What Does Membership Mean?

 
 
Dear Servants,
 
Writing about the above passage, renowned teacher John Stott once wrote, "For we are 'the temple of the living God' 'a dwelling in which God lives by his Spirit.' When the members of the congregation are scattered during most of the week it is difficult to remain aware of this reality. But when we come together as the Church (Ekklesia 'assembly') of the living God, every aspect of our common life is enriched by the knowledge of his presence in our midst." (The Message of 1 Timothy and Titus, p. 104.)
 
I begin with this quote from Stott because I think it puts into perspective what is at stake when we talk about the Church. We know that to be a Christian is to be a member of the Church (universal). But why should we be a member of a church (local)? As we approach our annual meeting of the congregation, it comes up because only members can vote on changes to our by-laws. Beyond the right to vote at annual meetings, membership is also necessary to be in a position of leadership in the parish. For instance, serving on the vestry or heading up a ministry of the church. Now, you may or may not care about these things, so why become a member?
 
My short answer is spiritual accountability. To join a church signals to others in the church community that you are entering into a mutually accountable relationship with others in the parish with regards to the fundamental acts of a Christian. Our Anglican Church in North America canons actually do a great job of stating those acts, so I'm going to quote them here: 
 
  1. To worship God, the Father, and the Son and the Holy Spirit, every Lord’s Day in a Church unless reasonably prevented;
  2. To engage regularly in the reading and study of Holy Scripture and the Doctrine of the Church as found in Article 1 of the Constitution of this Church;
  3. To observe their baptismal vows, to lead an upright and sober life, and not give scandal to the Church;
  4. To present their children and those they have led to the Lord for baptism and confirmation;
  5. To give regular financial support to the Church, with the biblical tithe as the minimum standard of giving.
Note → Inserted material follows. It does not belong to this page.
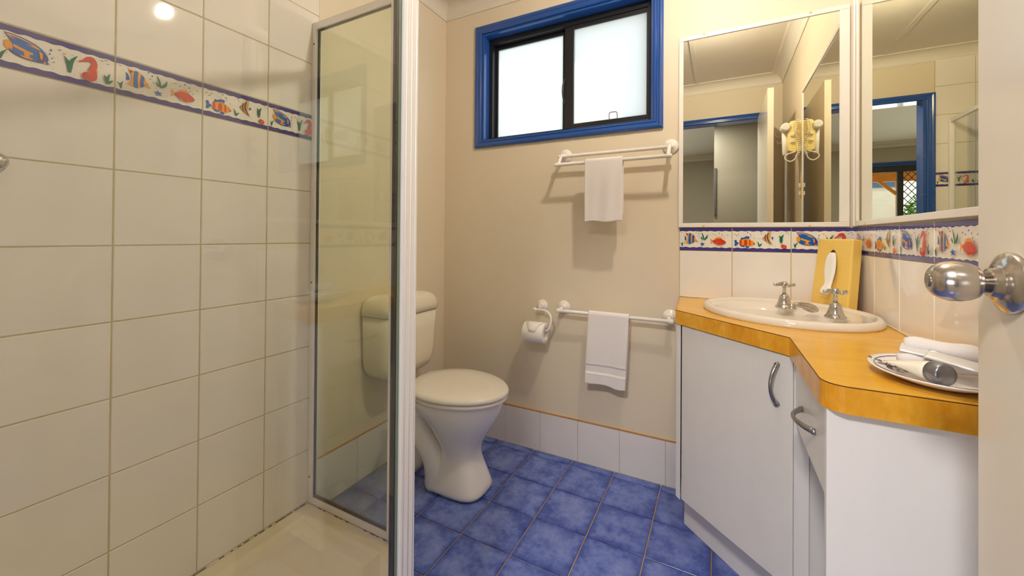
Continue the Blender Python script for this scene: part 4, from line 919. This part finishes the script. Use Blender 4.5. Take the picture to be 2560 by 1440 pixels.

  6. To practice forgiveness daily according to our Lord’s teaching;
  7. To receive worthily the Sacrament of Holy Communion as often as reasonable;
  8. To observe the feasts and fasts of the Church set forth in the Anglican formularies;
  9. To continue his or her instruction in the Faith so as to remain an effective minister for the Lord Jesus Christ;
  10. To devote themselves to the ministry of Christ among those who do not know Him, utilizing the gifts that the Holy Spirit gives them, for the effective extension of Christ’s Kingdom (The canons are taken from the Anglican Church in North America Constitution and Canons, Title 1, Canon 10, section 2, p. 22.)
 
Now, having listed these items I realize that for some Christians it seems a bit scary to think about "spiritual accountability." One of the principles Servants has felt called to as a congregation is to be a redemptive experience of Church (universal) for people that have been burned in the past by a church (local). This is why we are outspoken about the fact that you don't have to be a member of Servants to be a part of us. For instance, our Fellowship Directory includes members, former members, and long-term visitors. However, having said that, I would say with complete peace, it should be the goal of every disciple to join a local church community. There are some members at SOC that never thought they would be a part of a church community, but God changed their hearts and minds about membership.
 
Still others, I imagine, would say: I'm already in accountable relationships with other Christians at Servants, why do I need to formalize that commitment? Can I suggest that it is because we need outward, visible signs of things we decide in our mind? I'm not suggesting that membership in the church is on par with Baptism and Communion as sacraments, but we are more committed when we make an outward sign, whether it is a marriage certificate, financial pledge, or volunteer commitment. By virtue of our Baptism we are made members of the Church (universal) of Jesus Christ, and yet Scripture commends to us the need to gather regularly with a church (local) community. And the apostle Paul reminds us that as we live out our lives together in community the living God dwells with us.